_Objective:_
Collect from the data below each line with "objects".

** Start of Source data **

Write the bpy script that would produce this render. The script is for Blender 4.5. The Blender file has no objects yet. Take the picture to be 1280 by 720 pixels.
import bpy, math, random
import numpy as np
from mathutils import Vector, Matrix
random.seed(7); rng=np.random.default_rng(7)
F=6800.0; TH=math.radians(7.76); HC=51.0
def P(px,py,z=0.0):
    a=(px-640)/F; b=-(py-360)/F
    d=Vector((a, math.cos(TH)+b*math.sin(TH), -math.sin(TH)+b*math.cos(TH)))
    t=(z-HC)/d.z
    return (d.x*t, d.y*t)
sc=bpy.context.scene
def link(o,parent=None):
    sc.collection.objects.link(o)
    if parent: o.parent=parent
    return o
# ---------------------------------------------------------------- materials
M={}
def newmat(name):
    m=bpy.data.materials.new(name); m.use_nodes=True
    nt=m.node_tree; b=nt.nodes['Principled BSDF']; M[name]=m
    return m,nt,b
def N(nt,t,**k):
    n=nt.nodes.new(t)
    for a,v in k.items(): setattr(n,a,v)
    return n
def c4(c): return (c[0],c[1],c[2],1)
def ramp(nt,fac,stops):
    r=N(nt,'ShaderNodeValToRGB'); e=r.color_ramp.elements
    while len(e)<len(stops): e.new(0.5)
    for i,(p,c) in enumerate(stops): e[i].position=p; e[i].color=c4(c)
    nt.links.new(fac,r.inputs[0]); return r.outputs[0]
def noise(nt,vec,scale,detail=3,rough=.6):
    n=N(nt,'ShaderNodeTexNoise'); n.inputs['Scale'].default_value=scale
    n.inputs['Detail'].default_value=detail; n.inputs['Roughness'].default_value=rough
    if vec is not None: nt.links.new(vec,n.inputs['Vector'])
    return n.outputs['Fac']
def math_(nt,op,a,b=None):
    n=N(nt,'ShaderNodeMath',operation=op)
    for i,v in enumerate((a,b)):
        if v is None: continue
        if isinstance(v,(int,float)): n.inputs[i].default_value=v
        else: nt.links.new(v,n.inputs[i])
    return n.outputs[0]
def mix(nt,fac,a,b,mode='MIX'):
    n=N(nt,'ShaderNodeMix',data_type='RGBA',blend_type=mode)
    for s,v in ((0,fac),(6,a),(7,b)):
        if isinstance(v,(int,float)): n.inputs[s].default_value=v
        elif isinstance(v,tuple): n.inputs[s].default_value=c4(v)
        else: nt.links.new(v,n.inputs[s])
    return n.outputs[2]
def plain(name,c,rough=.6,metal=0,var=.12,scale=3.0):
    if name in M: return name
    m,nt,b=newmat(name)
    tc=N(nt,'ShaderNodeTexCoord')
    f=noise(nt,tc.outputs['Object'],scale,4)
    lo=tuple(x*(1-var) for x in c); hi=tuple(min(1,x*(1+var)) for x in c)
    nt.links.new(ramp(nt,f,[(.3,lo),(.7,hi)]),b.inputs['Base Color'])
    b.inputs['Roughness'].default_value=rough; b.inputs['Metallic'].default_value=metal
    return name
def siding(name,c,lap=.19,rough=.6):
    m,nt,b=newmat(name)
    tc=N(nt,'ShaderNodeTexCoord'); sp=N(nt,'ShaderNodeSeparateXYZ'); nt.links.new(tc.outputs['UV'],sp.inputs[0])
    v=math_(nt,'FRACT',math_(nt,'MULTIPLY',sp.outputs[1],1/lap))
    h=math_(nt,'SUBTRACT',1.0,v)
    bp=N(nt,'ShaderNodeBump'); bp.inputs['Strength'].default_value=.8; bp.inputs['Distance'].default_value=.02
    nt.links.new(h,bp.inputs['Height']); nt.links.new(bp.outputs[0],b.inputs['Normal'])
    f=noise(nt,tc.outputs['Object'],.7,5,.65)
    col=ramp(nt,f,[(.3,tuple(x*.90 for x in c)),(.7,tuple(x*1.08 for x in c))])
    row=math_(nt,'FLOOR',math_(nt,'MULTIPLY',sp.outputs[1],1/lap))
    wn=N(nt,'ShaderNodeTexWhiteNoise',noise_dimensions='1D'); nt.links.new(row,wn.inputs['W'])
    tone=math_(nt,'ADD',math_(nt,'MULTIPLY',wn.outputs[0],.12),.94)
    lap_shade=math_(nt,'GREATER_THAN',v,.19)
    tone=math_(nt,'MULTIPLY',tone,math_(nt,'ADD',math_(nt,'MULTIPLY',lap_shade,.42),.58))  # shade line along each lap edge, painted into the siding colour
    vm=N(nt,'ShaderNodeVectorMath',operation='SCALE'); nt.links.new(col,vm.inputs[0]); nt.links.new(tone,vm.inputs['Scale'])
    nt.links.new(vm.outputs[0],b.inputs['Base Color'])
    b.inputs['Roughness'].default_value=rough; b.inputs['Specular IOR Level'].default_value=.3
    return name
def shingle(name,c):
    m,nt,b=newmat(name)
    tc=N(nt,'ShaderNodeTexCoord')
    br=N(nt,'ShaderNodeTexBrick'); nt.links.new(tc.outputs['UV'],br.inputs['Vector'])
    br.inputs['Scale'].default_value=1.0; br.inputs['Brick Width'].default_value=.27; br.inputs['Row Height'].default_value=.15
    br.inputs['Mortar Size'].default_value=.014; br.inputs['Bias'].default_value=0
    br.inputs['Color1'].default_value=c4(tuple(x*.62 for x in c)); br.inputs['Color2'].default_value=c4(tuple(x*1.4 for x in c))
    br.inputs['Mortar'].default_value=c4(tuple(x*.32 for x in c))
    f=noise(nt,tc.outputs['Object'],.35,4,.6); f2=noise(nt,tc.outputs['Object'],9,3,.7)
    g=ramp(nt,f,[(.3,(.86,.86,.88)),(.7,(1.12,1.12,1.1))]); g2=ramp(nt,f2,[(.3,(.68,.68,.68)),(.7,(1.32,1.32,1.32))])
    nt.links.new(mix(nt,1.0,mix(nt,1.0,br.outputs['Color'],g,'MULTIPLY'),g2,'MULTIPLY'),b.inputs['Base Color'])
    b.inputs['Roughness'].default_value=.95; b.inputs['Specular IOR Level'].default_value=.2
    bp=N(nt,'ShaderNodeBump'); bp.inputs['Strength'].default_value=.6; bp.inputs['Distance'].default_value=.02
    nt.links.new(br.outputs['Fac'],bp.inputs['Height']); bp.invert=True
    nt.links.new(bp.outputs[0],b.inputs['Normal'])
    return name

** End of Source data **

_Finished task:_
Write the bpy script that would produce this render. The script is for Blender 4.5. The Blender file has no objects yet. Take the picture to be 1280 by 720 pixels.
    sc.collection.objects.link(o)